It reminded me of an old friend of mind, Judge Dooley, of Georgia, who was a very provoking fellow and was always getting challenged to duels, and never fighting them. He always got out of it by being smarter than the other fellow. One day he went out to fight a man with one leg, and he insisted on bringing along a bee gum and sticking one leg into it so that he would have no more flesh exposed than his antagonist. On the occasion I am thinking of, however, he went out to fight with a man who had St. Vitus’s dance, and the fellow stood before him holding the pistol cocked and primed, his hand shaking. The judge went quietly and got a forked stick and stuck it up in front of him.

“What’s that for?” said the man.

“I want you to shoot with a rest, so that if you hit me you will bore only one hole. If you shoot that way you will fill me full of holes with one shot.”

I was reminded of that and forced to tell my friends that I could not think of speaking on top of Plymouth Rock without a rest.

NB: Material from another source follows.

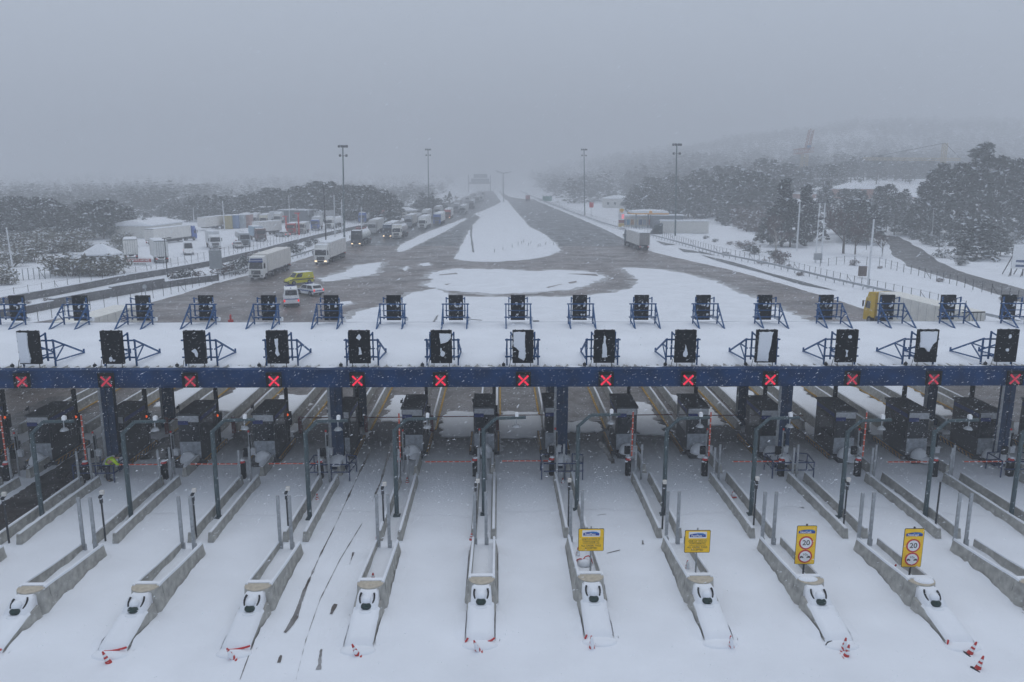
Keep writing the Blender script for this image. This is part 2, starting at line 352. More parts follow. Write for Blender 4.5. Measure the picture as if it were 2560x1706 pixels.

But I said this, and I want to say it here again, for I never knew how true it was till I had heard myself say it and had taken the evidence of my voice, as well as my thoughts—that there is no spot on earth that I had rather have seen than that. I have a boy who is the pride and the promise of my life, and God knows I want him to be a good citizen and a good man, and there is no spot in all this broad Republic nor in all this world where I had rather have him stand to learn the lessons of right citizenship, of individual liberty, of fortitude and heroism and justice, than the spot on which I stood this morning, reverent and uncovered.

Now, I do not intend to make a political speech, although when Mr. Cleveland expressed some surprise at seeing me here, I said: “Why, I am at home now; I was out visiting last night.” I was visiting mighty clever folks, but still I was visiting. Now I am at home.

It is the glory and the promise of Democracy, it seems to me, that its success means more than partisanry can mean. I have been told that what I said helped the Democratic party in this State. Well, the chief joy that I feel at that, and that you feel, is that, beyond that and above it, it helped those larger interests of the Republic, and those essential interests of humanity that for seventy years the Democratic party has stood for, being the guarantor and the defender.

Now, Mr. Cleveland last night made—I trust this will not get into the papers—one of the best Democratic speeches I ever heard in my life, and yet all around sat Republicans cheering him to the echo. It was just simply because he pitched his speech on a high key, and because he said things that no man, no matter how partisan he was, could gainsay.

Now it seems to me we do not care much for political success in the South—for a simple question of spoils or of patronage. We wanted to see one Democratic administration since General Lee surrendered at Appomattox, just to prove to the people of this world that the South was not the wrong-headed and impulsive and passionate section she was represented to be. I heard last night from Mr. Cleveland, our great leader, as he sat by me, that he held to be the miracle of modern history the conservatism and the temperance and the quiet with which the South accepted his election, and the few office-seekers in comparison that came from that section to besiege and importune him.

Now it seems to me that the struggle in this country, the great fight, the roar and din of which we already hear, is a fight against the consolidation of power, the concentration of capital, the diminution of local sovereignty and the dwarfing of the individual citizen. Boston is the home of the one section of a nationalist party that claims that the remedy for all our troubles, the way in which Dives, who sits inside the gate, shall be controlled, and the poor Lazarus who sits outside shall be lifted up, is for the government to usurp the functions of the citizen and take charge of all his affairs. It is the Democratic doctrine that the citizen is the master and that the best guarantee of this government is not garnered powers at the capital, but diffused intelligence and liberty among the people.